[Begin Information provided]

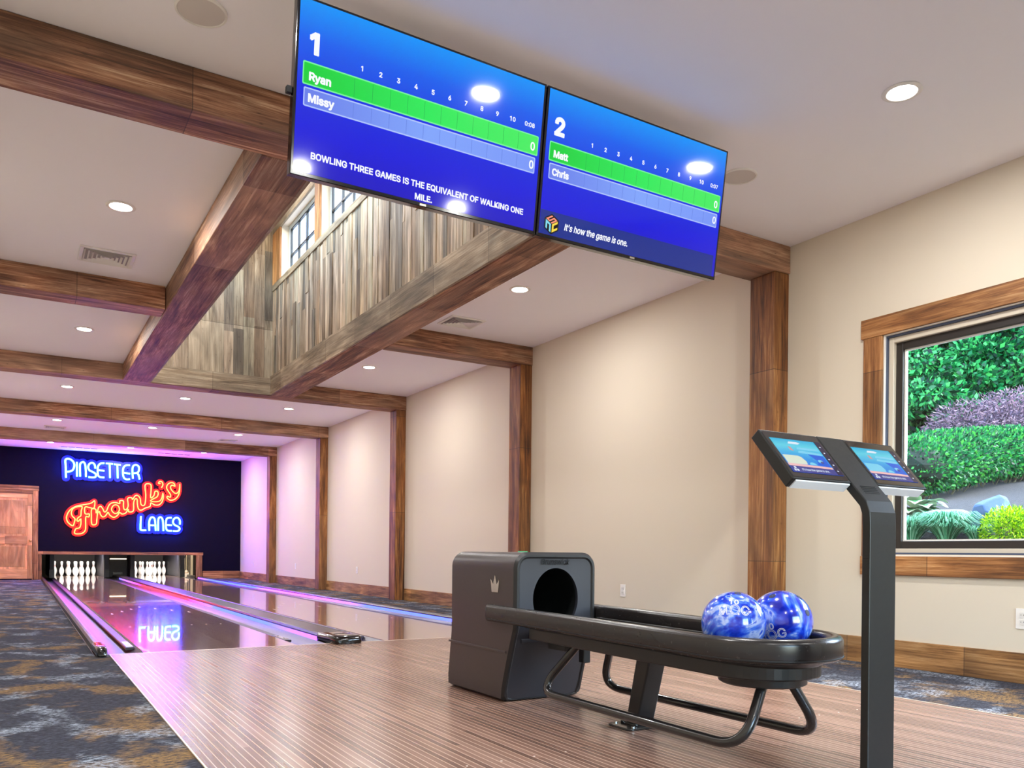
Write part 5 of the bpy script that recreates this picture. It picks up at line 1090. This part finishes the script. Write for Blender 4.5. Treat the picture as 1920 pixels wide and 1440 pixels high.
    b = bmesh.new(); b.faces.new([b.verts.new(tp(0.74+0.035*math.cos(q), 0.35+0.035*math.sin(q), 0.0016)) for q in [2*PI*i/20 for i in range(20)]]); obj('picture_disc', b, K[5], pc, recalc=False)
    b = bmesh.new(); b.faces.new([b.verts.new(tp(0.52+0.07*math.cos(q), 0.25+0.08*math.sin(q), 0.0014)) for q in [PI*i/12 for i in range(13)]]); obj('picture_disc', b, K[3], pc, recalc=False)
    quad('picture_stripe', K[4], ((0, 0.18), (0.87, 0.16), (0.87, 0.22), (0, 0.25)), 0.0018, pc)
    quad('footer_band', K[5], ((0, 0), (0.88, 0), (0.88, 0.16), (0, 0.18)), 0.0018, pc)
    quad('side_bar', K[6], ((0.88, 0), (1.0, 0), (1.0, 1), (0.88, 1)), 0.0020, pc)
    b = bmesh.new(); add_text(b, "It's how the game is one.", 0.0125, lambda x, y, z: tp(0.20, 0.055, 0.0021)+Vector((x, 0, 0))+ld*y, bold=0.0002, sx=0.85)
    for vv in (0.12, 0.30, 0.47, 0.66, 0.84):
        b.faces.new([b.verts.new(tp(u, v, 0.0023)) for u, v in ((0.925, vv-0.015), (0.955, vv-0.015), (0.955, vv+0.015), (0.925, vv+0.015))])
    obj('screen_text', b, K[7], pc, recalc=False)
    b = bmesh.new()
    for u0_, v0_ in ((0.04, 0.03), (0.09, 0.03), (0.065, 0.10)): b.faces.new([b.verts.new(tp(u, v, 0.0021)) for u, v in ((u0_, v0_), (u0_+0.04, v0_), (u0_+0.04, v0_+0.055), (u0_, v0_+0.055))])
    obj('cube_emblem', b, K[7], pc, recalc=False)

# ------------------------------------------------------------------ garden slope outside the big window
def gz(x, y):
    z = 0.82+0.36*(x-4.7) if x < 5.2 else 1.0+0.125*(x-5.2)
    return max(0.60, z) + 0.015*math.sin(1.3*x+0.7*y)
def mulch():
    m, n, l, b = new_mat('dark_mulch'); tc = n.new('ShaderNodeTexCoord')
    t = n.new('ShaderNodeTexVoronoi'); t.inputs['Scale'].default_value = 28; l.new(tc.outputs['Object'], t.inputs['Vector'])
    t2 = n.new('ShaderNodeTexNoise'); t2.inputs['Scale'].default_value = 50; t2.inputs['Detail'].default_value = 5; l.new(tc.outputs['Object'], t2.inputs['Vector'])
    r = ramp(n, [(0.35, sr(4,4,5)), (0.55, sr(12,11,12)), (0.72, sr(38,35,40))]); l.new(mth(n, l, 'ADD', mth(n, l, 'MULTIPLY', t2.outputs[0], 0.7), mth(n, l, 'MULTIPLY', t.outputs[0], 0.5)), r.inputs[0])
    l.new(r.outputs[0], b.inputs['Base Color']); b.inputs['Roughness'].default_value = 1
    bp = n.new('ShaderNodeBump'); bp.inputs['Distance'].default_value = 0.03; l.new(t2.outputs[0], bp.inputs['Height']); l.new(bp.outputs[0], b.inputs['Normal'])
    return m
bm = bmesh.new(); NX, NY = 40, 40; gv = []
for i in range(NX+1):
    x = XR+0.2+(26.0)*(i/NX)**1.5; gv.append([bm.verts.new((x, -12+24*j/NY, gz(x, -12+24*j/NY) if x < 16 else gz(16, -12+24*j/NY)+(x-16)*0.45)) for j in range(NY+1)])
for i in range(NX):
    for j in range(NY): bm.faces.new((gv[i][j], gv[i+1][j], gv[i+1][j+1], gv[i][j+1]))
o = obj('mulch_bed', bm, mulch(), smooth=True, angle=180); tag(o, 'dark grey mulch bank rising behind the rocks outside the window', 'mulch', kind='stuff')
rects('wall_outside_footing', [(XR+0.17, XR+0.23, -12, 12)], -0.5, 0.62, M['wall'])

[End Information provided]

▶ [Stated exercise]:
Repeat verbatim all the material, but not the pictures.

▶ [Output for this exercise]:
Write part 5 of the bpy script that recreates this picture. It picks up at line 1090. This part finishes the script. Write for Blender 4.5. Treat the picture as 1920 pixels wide and 1440 pixels high.
    b = bmesh.new(); b.faces.new([b.verts.new(tp(0.74+0.035*math.cos(q), 0.35+0.035*math.sin(q), 0.0016)) for q in [2*PI*i/20 for i in range(20)]]); obj('picture_disc', b, K[5], pc, recalc=False)
    b = bmesh.new(); b.faces.new([b.verts.new(tp(0.52+0.07*math.cos(q), 0.25+0.08*math.sin(q), 0.0014)) for q in [PI*i/12 for i in range(13)]]); obj('picture_disc', b, K[3], pc, recalc=False)
    quad('picture_stripe', K[4], ((0, 0.18), (0.87, 0.16), (0.87, 0.22), (0, 0.25)), 0.0018, pc)
    quad('footer_band', K[5], ((0, 0), (0.88, 0), (0.88, 0.16), (0, 0.18)), 0.0018, pc)
    quad('side_bar', K[6], ((0.88, 0), (1.0, 0), (1.0, 1), (0.88, 1)), 0.0020, pc)
    b = bmesh.new(); add_text(b, "It's how the game is one.", 0.0125, lambda x, y, z: tp(0.20, 0.055, 0.0021)+Vector((x, 0, 0))+ld*y, bold=0.0002, sx=0.85)
    for vv in (0.12, 0.30, 0.47, 0.66, 0.84):
        b.faces.new([b.verts.new(tp(u, v, 0.0023)) for u, v in ((0.925, vv-0.015), (0.955, vv-0.015), (0.955, vv+0.015), (0.925, vv+0.015))])
    obj('screen_text', b, K[7], pc, recalc=False)
    b = bmesh.new()
    for u0_, v0_ in ((0.04, 0.03), (0.09, 0.03), (0.065, 0.10)): b.faces.new([b.verts.new(tp(u, v, 0.0021)) for u, v in ((u0_, v0_), (u0_+0.04, v0_), (u0_+0.04, v0_+0.055), (u0_, v0_+0.055))])
    obj('cube_emblem', b, K[7], pc, recalc=False)

# ------------------------------------------------------------------ garden slope outside the big window
def gz(x, y):
    z = 0.82+0.36*(x-4.7) if x < 5.2 else 1.0+0.125*(x-5.2)
    return max(0.60, z) + 0.015*math.sin(1.3*x+0.7*y)
def mulch():
    m, n, l, b = new_mat('dark_mulch'); tc = n.new('ShaderNodeTexCoord')
    t = n.new('ShaderNodeTexVoronoi'); t.inputs['Scale'].default_value = 28; l.new(tc.outputs['Object'], t.inputs['Vector'])
    t2 = n.new('ShaderNodeTexNoise'); t2.inputs['Scale'].default_value = 50; t2.inputs['Detail'].default_value = 5; l.new(tc.outputs['Object'], t2.inputs['Vector'])
    r = ramp(n, [(0.35, sr(4,4,5)), (0.55, sr(12,11,12)), (0.72, sr(38,35,40))]); l.new(mth(n, l, 'ADD', mth(n, l, 'MULTIPLY', t2.outputs[0], 0.7), mth(n, l, 'MULTIPLY', t.outputs[0], 0.5)), r.inputs[0])
    l.new(r.outputs[0], b.inputs['Base Color']); b.inputs['Roughness'].default_value = 1
    bp = n.new('ShaderNodeBump'); bp.inputs['Distance'].default_value = 0.03; l.new(t2.outputs[0], bp.inputs['Height']); l.new(bp.outputs[0], b.inputs['Normal'])
    return m
bm = bmesh.new(); NX, NY = 40, 40; gv = []
for i in range(NX+1):
    x = XR+0.2+(26.0)*(i/NX)**1.5; gv.append([bm.verts.new((x, -12+24*j/NY, gz(x, -12+24*j/NY) if x < 16 else gz(16, -12+24*j/NY)+(x-16)*0.45)) for j in range(NY+1)])
for i in range(NX):
    for j in range(NY): bm.faces.new((gv[i][j], gv[i+1][j], gv[i+1][j+1], gv[i][j+1]))
o = obj('mulch_bed', bm, mulch(), smooth=True, angle=180); tag(o, 'dark grey mulch bank rising behind the rocks outside the window', 'mulch', kind='stuff')
rects('wall_outside_footing', [(XR+0.17, XR+0.23, -12, 12)], -0.5, 0.62, M['wall'])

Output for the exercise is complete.